Tuesday, August 16, 2011

What To Do?

If I were a Tweeter I'd be retweeting these two links. I've mentioned Barry Ritholtz's The Big Picture blog before. He has a measured view of the markets, and politics, not a raving bull or bear. And I've also mentioned John Hussman's Monday morning entries published in The Hussman Funds site. He has been criticized as a "Permabear" which is unfair as he looks at long economic cycles and he has been spot on long-term. His analysis can be technical and hard to follow for us lacking a PhD in economics, but well worth reading.

The recent gyrations of the market, Dow up 400, down 500, up 200, down whatever seems to signal that we are in uncharted economic and investing waters. The Fed's zero interest rates feed the fire of uncertainty. No longer is there the opportunity of having a "balanced" investment portfolio of stocks and bonds as the latter yields nothing. In fact the zero yield is adding fuel to the gold market as there is no longer an alternative cost (loss of interest) holding the yellow metal.

Hussman's recent write up makes two interesting points and then his very long piece elaborates: The reason we are facing a renewed economic downturn is that our policy makers never addressed the essential economic problem, which was, and remains, the need for debt restructuring. There are two one-way lanes on the road to ruin, and these - in endless variation - are unfortunately the only ones on the present policy map:

1) Policies aimed at distorting the financial markets by suffocating the yield on lower-risk investments, in an attempt to drive investors to accept risks that they would otherwise shun;

2) Policies aimed at defending bondholders and lenders who made bad loans, which they now seek to have bailed out at public expense.

Ritzholz writes a "slightly" lighter piece, with a list, A Decade of Punditocracy, Pathetic Edition. It shows how some policy makers and prognosticators drive with a rosy rear view mirror. I love the first on the list, George W. Bush, June 17, 2002: “Now, we’ve got a problem here in America that we have to address. Too many American families, too many minorities do not own a home. [...] Freddie Mac will launch 25 initiatives to eliminate homeownership barriers.”

So what is one to do? I still believe that well chosen dividend stocks held through thick and thin is part of the answer. This week's Barron's gives some valuable information on this topic, citing S&P's Howard Silverblatt's screen: Silverblatt has provided a substantial list of companies as a starting point for dividend investing. It's not a buy list but a screened set of stocks meeting certain criteria. It's available at www.marketattributes.standardandpoors.com. At the site, click S&P 500 Monthly Performance Data and then Dividend Starting File, at the bottom of the menu. Again, it's merely an interesting place to start.
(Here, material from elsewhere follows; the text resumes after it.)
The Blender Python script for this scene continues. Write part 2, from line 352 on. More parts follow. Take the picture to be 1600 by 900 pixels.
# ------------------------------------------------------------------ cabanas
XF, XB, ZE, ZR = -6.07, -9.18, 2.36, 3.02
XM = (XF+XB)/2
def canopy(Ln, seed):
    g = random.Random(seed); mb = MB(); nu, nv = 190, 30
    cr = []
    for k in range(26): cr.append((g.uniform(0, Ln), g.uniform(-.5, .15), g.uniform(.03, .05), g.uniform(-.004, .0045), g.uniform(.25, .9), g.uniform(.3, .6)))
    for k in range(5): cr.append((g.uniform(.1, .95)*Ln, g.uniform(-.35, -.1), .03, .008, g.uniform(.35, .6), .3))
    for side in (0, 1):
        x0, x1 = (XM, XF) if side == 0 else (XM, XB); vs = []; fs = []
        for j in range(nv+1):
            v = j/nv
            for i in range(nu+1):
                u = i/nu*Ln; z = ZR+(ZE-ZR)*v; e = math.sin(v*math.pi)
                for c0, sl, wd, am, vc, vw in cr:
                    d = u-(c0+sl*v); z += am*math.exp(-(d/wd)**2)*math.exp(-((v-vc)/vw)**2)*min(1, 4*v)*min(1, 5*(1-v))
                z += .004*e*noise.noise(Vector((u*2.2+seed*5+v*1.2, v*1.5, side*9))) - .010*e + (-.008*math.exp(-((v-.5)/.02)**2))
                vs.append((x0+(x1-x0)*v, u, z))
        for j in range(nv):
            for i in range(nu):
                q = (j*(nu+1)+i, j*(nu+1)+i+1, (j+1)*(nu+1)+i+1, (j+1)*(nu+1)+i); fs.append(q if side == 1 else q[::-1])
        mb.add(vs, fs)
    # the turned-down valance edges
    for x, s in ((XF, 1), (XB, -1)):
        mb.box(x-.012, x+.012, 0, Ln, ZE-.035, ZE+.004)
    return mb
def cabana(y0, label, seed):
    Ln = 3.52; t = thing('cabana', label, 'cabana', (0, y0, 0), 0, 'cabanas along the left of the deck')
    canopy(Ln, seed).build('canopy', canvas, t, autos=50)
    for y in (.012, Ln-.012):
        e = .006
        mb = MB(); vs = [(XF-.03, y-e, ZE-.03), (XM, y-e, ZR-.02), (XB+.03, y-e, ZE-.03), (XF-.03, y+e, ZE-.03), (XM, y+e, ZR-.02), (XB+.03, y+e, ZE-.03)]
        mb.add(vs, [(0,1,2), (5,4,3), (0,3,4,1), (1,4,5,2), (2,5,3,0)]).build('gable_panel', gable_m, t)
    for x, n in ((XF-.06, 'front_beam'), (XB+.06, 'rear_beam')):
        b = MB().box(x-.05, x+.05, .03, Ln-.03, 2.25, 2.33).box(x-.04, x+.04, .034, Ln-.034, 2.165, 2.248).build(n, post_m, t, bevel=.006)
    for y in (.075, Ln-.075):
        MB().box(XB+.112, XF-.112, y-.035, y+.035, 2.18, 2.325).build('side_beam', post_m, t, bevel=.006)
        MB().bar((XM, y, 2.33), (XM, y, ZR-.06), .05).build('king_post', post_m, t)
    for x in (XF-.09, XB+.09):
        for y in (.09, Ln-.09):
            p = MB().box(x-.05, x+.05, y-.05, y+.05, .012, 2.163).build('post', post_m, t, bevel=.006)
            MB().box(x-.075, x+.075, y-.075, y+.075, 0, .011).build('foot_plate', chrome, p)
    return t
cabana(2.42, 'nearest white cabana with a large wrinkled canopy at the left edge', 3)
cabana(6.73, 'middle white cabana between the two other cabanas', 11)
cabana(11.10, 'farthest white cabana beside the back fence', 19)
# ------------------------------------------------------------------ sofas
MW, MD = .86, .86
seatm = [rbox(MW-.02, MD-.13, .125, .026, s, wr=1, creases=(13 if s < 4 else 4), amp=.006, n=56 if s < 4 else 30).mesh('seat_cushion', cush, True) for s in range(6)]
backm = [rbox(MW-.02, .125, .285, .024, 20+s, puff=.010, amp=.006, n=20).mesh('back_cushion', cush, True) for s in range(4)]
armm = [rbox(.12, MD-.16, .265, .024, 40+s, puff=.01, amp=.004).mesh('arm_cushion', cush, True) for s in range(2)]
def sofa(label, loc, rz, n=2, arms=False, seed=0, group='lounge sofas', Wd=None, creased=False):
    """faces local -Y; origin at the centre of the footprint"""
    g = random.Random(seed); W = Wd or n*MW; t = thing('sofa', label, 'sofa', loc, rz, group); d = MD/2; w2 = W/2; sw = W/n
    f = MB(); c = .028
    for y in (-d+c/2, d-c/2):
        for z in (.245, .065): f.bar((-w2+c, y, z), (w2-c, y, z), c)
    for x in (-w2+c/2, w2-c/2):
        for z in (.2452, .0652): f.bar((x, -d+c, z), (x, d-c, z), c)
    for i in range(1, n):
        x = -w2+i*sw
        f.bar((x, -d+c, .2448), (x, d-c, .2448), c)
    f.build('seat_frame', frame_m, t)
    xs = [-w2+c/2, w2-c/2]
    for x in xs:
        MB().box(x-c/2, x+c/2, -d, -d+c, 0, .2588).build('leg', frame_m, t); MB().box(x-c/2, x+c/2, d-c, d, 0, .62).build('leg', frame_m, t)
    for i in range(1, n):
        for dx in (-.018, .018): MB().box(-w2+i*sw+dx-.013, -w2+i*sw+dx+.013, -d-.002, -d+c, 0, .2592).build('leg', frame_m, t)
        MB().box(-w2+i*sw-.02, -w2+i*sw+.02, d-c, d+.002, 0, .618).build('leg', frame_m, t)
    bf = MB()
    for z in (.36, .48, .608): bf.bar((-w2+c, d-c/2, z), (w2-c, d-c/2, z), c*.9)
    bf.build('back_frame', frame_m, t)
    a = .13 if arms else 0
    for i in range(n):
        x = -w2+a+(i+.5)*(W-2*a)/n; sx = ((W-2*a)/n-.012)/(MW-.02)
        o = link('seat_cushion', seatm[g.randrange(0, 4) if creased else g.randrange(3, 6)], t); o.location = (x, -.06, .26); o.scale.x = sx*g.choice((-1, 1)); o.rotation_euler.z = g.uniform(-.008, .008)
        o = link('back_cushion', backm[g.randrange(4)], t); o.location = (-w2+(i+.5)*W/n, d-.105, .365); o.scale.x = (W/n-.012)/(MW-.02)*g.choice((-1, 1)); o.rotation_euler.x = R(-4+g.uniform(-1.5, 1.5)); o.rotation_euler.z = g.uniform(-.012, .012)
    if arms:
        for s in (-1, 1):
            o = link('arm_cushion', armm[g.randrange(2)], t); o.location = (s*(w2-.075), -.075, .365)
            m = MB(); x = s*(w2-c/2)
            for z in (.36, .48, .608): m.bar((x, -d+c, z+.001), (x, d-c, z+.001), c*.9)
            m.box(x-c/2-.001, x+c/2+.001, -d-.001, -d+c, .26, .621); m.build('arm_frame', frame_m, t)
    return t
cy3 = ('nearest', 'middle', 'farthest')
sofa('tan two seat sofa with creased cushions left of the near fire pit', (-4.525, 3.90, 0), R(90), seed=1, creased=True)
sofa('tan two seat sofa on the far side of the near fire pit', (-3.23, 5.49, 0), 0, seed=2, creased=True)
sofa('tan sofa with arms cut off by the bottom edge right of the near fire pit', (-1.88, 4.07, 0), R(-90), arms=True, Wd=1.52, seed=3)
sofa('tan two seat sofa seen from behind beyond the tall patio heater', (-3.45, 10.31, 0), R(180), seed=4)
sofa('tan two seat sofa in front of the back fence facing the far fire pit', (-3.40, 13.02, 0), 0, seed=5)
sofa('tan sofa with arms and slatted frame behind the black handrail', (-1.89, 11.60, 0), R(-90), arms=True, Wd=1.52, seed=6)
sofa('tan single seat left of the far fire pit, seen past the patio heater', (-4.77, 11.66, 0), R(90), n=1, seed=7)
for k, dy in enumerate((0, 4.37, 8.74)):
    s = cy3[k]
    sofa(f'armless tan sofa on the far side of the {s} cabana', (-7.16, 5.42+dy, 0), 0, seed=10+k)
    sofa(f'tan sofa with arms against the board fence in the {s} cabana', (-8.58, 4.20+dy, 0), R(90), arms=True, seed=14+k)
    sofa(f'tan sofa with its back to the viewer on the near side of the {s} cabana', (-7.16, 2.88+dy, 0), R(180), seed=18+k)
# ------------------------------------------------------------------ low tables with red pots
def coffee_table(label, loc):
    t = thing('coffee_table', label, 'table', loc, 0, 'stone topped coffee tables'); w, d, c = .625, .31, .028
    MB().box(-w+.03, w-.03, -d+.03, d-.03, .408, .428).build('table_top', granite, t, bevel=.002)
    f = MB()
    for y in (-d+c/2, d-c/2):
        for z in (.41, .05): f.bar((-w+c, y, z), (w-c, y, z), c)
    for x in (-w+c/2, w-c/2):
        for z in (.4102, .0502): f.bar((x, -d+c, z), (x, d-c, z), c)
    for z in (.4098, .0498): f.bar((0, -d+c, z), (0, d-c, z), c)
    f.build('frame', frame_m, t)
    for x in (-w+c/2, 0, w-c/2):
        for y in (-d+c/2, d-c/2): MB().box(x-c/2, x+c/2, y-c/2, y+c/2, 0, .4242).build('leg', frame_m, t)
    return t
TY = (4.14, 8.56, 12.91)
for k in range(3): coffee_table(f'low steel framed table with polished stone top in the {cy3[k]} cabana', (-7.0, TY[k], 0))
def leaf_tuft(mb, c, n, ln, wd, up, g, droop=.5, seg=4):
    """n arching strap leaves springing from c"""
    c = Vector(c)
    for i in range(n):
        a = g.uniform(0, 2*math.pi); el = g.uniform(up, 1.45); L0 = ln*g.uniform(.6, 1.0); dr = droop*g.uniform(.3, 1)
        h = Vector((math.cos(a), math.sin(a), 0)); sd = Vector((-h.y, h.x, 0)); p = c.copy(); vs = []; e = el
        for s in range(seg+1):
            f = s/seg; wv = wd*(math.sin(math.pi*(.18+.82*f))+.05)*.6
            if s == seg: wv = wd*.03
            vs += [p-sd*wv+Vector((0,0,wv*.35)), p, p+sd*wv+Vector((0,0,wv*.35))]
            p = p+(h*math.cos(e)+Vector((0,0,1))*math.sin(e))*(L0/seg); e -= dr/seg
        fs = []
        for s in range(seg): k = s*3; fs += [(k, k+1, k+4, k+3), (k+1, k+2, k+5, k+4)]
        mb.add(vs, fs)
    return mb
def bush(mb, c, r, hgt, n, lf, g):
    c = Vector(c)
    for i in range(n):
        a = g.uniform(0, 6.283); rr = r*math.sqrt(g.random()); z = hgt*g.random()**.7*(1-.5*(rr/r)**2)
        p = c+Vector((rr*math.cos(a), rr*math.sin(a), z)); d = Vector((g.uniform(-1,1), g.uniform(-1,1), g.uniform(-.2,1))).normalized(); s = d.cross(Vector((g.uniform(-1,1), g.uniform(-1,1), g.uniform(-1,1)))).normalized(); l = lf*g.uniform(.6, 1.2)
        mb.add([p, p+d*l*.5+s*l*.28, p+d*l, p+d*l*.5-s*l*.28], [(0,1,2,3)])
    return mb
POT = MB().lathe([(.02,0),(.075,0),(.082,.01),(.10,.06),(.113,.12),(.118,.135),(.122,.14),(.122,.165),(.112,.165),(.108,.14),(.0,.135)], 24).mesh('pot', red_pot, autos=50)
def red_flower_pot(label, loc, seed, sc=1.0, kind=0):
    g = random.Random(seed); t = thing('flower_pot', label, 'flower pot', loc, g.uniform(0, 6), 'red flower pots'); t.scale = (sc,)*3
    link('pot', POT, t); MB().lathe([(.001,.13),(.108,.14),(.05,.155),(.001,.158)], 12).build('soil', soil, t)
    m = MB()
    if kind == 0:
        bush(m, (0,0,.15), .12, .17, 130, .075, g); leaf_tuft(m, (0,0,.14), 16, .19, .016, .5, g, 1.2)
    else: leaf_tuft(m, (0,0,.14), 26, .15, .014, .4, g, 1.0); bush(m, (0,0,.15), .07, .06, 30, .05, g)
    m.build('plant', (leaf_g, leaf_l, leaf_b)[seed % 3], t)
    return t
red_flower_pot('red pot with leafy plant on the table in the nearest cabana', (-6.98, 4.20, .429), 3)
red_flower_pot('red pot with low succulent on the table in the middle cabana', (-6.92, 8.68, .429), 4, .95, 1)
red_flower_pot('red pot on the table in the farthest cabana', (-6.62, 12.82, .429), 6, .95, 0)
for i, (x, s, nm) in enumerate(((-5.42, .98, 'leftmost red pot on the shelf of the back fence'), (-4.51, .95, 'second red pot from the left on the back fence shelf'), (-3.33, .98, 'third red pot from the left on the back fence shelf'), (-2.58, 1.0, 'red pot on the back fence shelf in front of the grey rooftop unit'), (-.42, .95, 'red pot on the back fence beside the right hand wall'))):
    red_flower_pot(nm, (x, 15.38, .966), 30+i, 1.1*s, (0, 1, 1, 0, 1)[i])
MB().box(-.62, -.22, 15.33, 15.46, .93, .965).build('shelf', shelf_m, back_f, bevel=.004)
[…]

Chances are that AAA firms such as Johnson & Johnson, Exxon, and Microsoft will survive, no matter what the economy might do, and one is paid to wait. Balance that with some Treasury Inflation Protected securities, and perhaps gold, and even cash, and wait out the market turmoil (it may be a very long wait). The key is to buy any of these on weakness and make the mix appropriate for one's own investment needs and risk tolerance.